Pour les États qui tentent de faire de la résistance
Pour les États qui tentent de faire de la résistance, la marge de manœuvre est réduite, sinon inopérante. La flexibilité des entreprises, leurs normes managériales de gestion s’opposent en effet à la rigidité naturelle des politiques publiques. Le caractère extraterritorial des problématiques souligne de manière patente l’inadaptation des outils de gouvernance d’un monde où le poids respectif des États est contrebalancé défavorablement par celui des entreprises transnationales.
À l’évidence, établir un consensus international devient urgent pour mettre un frein à la dérégularisation galopante en cours par l’instauration de concepts fédéraux portant tant sur le droit des sociétés que sur les principes d’autonomie juridique, de responsabilité et d’encadrement d’entités qui s’interposent habilement en ‘illégitimité’ tout en restant en apparence dans la légalité stricte.

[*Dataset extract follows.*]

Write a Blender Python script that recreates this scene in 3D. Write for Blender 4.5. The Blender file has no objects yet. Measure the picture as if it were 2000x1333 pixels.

Verra-t-on enfin dans un avenir proche l’élaboration d’une charte associant une très large majorité d’États pour instaurer des normes générales, uniformément applicables ou a minima convergentes ? Sans surprise, dans les régimes démocratiques, la dimension électorale affectera le niveau d’arbitrage auquel les entreprises, et plus encore les dirigeants politiques, devront se rallier de façon combinée et opportune.